Male minore
“Non facciamo il male perché ne venga un bene” (Rom 3,8). Con queste parole San Paolo stabiliva un principio fondamentale di morale, alla base di ogni vita cristiana.
Ma fra due mali si può scegliere il minore? Lo si può consigliare? Per rispondere adeguatamente a queste domande pubblichiamo un testo tratto dal Dizionario di Teologia Morale del Cardinale Pietro Palazzini (Editrice Studium, 1969) alla voce Minor male.
MINOR MALE (scelta del).
1) Scegliere il male minore.
Di due mali scegliere e perciò compiere il minore non è lecito, se si tratta di due mali morali ossia di due operazioni che sono in se stesse violazione della legge morale. La tesi è evidente. Un male non diventa bene o lecito, perché c'è un altro male più grande, che si potrebbe scegliere.
Il problema morale, proposto nella domanda «Se è lecito o obbligatorio scegliere di due mali il minore», suppone una cosa, che in realtà non può esistere, cioè il cosiddetto caso perplesso, nel quale l'uomo sarebbe costretto a scegliere tra due atti peccaminosi, così che se non scelga l'uno, necessariamente debba scegliere l'altro. Un tale caso moralmente è impossibile. Perché l'uomo può sempre astenersi da qualsiasi atto positivo, che importa la scelta di un mezzo.
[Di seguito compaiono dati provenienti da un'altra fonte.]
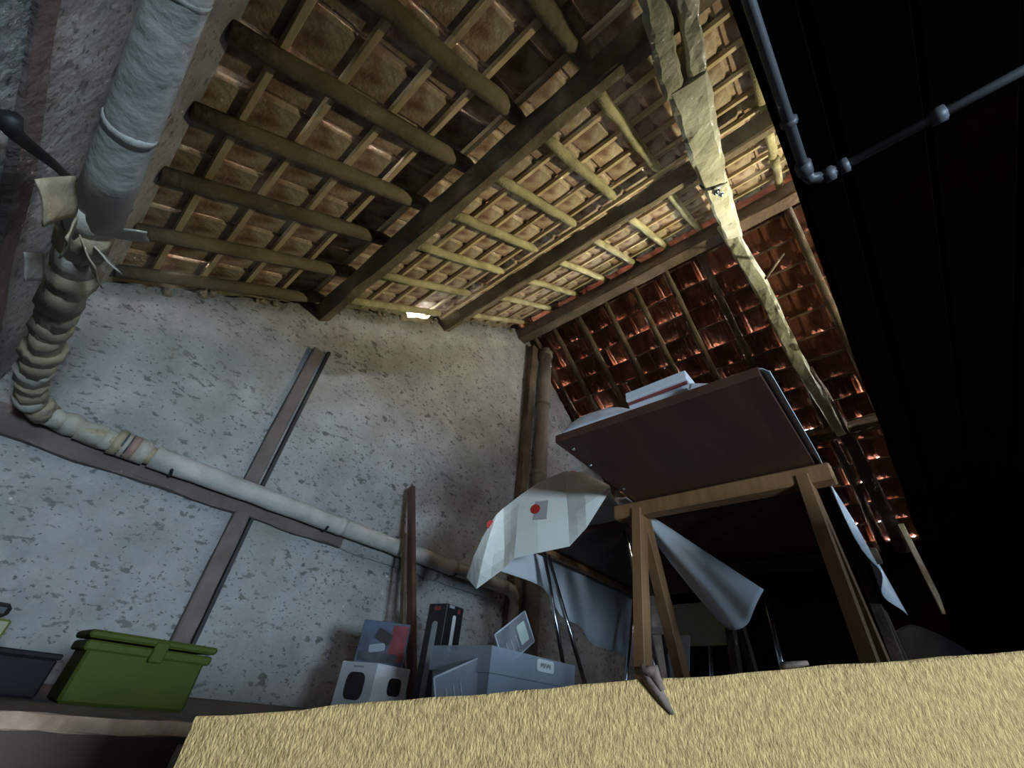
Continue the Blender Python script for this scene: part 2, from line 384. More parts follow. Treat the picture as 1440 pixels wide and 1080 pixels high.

L'uomo può sempre non fare, se fare l'una o l'altra cosa sia sempre peccato; e questo non fare non è peccato in sé (p. es., non procurare l'aborto). Se da questa omissione seguono, in virtù di circostanze, gravi danni, p. es. la morte della madre, o della madre e del bambino insieme, l'uomo non è responsabile per questi danni, perché nessuno è responsabile per le conseguenze della condotta da lui seguita, quando non c'era possibilità d'agire senza peccare.
Scegliere il male male è lecito, quando questo male non è in sé un male morale (peccato), ma è o un male puramente fisico o un atto od omissione in sé buona o indifferente, dal quale o dalla quale però, nel caso concreto, seguirà un effetto accidentale cattivo, meno grave però di quello che produrrebbe un altro mezzo; p. es. di due farmaci, che producono tutti e due un effetto cattivo sulla salute, ma che sono ugualmente utili per me, io devo scegliere il meno nocivo, perché ho l'obbligo di non recare nocumento alla mia salute.
2) Consigliare (RACCOMANDARE) un male minore.
Il problema morale va così enunciato: se è lecito consigliare ad una persona decisa a fare un peccato, di farne un altro che sia meno grave, p. es. consigliare la fornicazione ad una persona che è decisa a fare un adulterio; di ubriacarsi invece di fare un omicidio.
La retta soluzione del problema è, che non è mai lecito consigliare un peccato, neanche a una persona che è decisa a fare un peccato più grave, perché consigliare un atto è di per sé indurre a commetterlo.
Orbene, indurre un altro a commettere un peccato, è peccato. Non mi è lecito far sì che un altro voglia e faccia un peccato. La comparazione con un altro peccato non toglie la malizia del primo. Il fine, prevenire un peccato maggiore, è buono; ma il fine buono non giustifica il mezzo adoperato, se questo non è già permesso in se stesso.
Non è lecito fare un male, per evitare un male maggiore. Quando, però, ciò che facciamo non è consigliare un peccato, benché meno grande, ma sconsigliare di compiere una parte del peccato già deciso (ritrarre da una parte e non dal tutto, perché questo ci risulta impossibile), non facciamo male ma bene; per es. dire ad un ladro, che vuol uccidere un proprietario e rubare i suoi tesori, «prendete soltanto i tesori», non è consigliare il furto, ma sconsigliare l'omicidio. Il furto era già deciso e non si compie a motivo delle mie parole. L'unico effetto che le mie parole producono per loro propria natura è ritrarre il ladro dall'omicidio già stabilito.
Orbene, ritrarre un altro dal suo proposito cattivo è un atto buono e lecito per propria natura. Questo vale anche se il mio atto lo ritrae soltanto da una parte del peccato, perché non è in mio potere (benché in mio volere) di ritrarlo del tutto. La differenza tra il consigliare il male e lo sconsigliare una parte del male proposto, sta in questo che nel primo caso si adopera un atto, per natura cattivo, come mezzo ad un fine buono; nel secondo caso invece si adopera un atto per natura sua buono come mezzo ad un fine buono.
Ma ciò che decide della moralità non è la forma delle parole usate, ma il loro vero significato, il quale talvolta è determinato anche dalle circostanze in cui esse sono pronunziate. Affinché il nostro atto sia davvero uno sconsigliare una parte del peccato, è necessario che la parte rimanente sia già stabilita formalmente o almeno virtualmente nel peccato intero, che l'altro aveva deciso di commettere.